I once played a round at Torquay south of Melbourne with leading jockey Damien Oliver for a profile story I was writing about him.
"You've got the touch of an elephant," he said as I three-putted.
Thanks, scoop. How about you tell me something I don't know, like which horses I should be backing on Saturday?
I once played in the notorious Jack Newton Celebrity Golf Tournament.
Former fast bowler Geoff Lawson was the celebrity in the group. I lost so many balls around Cypress Lakes I had to ask him for some more to finish the round.
"Outta ammo, are you?" he asked, before refusing to hand over any of his spare balls because he'd seen from close range the slow moving car crash that is my golf game.
When the round was finally over, and we headed for the clubhouse bar, it felt like I was returning from war. I got so drunk that night I missed the tee-off time the next day – a cardinal sin – and slunk back to Sydney in shame.
So, yes, I hate golf.
But I tell you when I love golf. When I adore golf. When Jordan Spieth cards a quadruple bogey on the 12th hole at Augusta National to completely blow his chance of winning back-to-back US Masters.
Because that shows you even the best player in the world can play like a fat hacker just doing his best, just trying to survive, just trying to not hit an unsuspecting fourth-grade rugby player.
Just like the 1996 US Masters wasn't about Nick Faldo but about Greg Norman's historic meltdown, this year's tournament won't be how 66-to-1 outsider Danny Willett claimed the green jacket but how Spieth handed it to him.
Spieth made four-straight birdies to close the front nine. The tournament was over.
Then he made bogey on the 10th and again on the 11th.
Then he hit Amen Corner, a par three almost as famous as the ninth up the hill at Urunga.
Water. Water. Sand.
"Buddy," he told his caddie, Mike Greller, "it seems like we are collapsing."
For those of us watching from the safety of the lounge room, the capitulation left an uneasy feeling in the stomach.
But for those who have gone water-water-sand-water-sand-club-in-water-bar, there was a warm, fuzzy feeling of familiarity.
If Jordan Spieth can play that badly, then I can too. I don't even play the game for a living. I mean, this guy sucks…
Bloody golf.
So said Bobby Jones, the founder of the Masters: "No one will ever have golf under his thumb. No round ever will be so good it could not have been better. Perhaps this is why golf is the greatest of games. You are not playing a human adversary; you are playing a game. You are playing old man par."
Spieth has been under fire in recent months.
Many critics and experts had written him off heading into the Masters. He'd traded barbs with "trolls" on social media.

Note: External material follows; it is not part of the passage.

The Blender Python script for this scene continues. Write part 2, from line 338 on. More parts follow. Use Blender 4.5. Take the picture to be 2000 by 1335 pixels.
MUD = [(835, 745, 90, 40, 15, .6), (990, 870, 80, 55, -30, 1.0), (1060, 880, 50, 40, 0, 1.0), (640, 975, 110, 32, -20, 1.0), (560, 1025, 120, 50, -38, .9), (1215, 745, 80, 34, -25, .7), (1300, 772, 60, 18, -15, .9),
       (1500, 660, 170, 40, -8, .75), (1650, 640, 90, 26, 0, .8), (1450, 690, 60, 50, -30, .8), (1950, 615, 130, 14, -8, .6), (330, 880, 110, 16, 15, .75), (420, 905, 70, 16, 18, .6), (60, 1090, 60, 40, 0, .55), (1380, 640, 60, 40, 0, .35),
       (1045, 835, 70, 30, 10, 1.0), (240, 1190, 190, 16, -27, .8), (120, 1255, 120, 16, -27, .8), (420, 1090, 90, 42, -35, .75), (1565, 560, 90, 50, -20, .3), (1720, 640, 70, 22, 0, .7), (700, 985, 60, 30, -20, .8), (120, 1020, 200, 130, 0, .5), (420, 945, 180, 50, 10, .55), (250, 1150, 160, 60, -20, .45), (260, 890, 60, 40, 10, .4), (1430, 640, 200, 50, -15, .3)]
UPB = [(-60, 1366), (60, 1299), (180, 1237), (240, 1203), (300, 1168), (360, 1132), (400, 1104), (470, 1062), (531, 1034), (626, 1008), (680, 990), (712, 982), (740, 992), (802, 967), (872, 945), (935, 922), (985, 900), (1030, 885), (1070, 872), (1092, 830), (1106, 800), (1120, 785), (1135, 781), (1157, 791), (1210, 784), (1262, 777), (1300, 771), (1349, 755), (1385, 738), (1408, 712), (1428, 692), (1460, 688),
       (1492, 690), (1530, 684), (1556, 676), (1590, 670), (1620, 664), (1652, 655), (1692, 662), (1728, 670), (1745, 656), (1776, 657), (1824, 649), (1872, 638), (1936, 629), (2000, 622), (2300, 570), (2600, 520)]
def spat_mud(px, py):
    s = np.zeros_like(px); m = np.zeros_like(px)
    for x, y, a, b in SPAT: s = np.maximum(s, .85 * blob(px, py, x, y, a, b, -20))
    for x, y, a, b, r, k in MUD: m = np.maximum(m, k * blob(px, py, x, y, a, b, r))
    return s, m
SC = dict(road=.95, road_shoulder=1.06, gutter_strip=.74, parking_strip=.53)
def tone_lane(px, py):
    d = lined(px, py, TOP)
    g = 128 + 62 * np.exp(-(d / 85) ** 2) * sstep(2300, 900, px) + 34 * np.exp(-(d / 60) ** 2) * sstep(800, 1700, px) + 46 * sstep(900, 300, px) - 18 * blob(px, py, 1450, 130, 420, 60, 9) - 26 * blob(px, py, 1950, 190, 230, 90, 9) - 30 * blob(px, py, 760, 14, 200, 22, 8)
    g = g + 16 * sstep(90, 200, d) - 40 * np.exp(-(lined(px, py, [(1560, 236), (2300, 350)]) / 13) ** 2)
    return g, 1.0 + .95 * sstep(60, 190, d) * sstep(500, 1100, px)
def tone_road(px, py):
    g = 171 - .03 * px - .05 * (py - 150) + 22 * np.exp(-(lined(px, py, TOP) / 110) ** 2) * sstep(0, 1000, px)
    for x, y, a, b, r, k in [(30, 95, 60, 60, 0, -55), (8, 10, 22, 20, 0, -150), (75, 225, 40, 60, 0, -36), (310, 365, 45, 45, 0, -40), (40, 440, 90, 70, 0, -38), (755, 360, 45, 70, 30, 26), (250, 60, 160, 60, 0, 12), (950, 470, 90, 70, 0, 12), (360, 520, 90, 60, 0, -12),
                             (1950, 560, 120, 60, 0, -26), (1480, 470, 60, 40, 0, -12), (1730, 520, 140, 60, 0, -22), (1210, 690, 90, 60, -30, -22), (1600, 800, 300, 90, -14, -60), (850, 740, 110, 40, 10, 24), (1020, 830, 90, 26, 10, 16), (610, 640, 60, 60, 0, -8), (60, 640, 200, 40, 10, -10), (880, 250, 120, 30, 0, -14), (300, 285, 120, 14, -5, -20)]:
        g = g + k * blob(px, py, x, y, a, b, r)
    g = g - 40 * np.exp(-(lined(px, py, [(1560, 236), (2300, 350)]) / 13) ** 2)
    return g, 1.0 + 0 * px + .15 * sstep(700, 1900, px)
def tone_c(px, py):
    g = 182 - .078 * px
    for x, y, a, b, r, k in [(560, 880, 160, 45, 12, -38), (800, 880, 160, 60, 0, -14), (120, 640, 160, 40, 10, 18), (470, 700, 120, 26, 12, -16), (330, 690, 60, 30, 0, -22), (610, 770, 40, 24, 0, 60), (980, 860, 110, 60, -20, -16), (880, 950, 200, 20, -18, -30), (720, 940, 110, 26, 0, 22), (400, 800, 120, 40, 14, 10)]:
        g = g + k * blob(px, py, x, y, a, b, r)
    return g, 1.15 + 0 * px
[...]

The love affair with the golfing media from last year was over.
He may not have claimed the green jacket for a second year in a row, but he showed afterwards that he has much class.
For there he was, wearing the look of a man attending his own funeral, presenting Willett with the green jacket, as is the custom for the defending champion at Augusta each year.
This was like Ben Hunt presenting the Clive Churchill Medal to Johnathan Thurston. Like Andy Murray handing Novak Djokovic the Australian Open title. Like Kanye West handing Taylor Swift a Grammy.
Spieth couldn't hide his disappointment, but he finished the day with dignity. Lesser men would've struggled.
You can hate golf, but you can't dislike Jordan Spieth.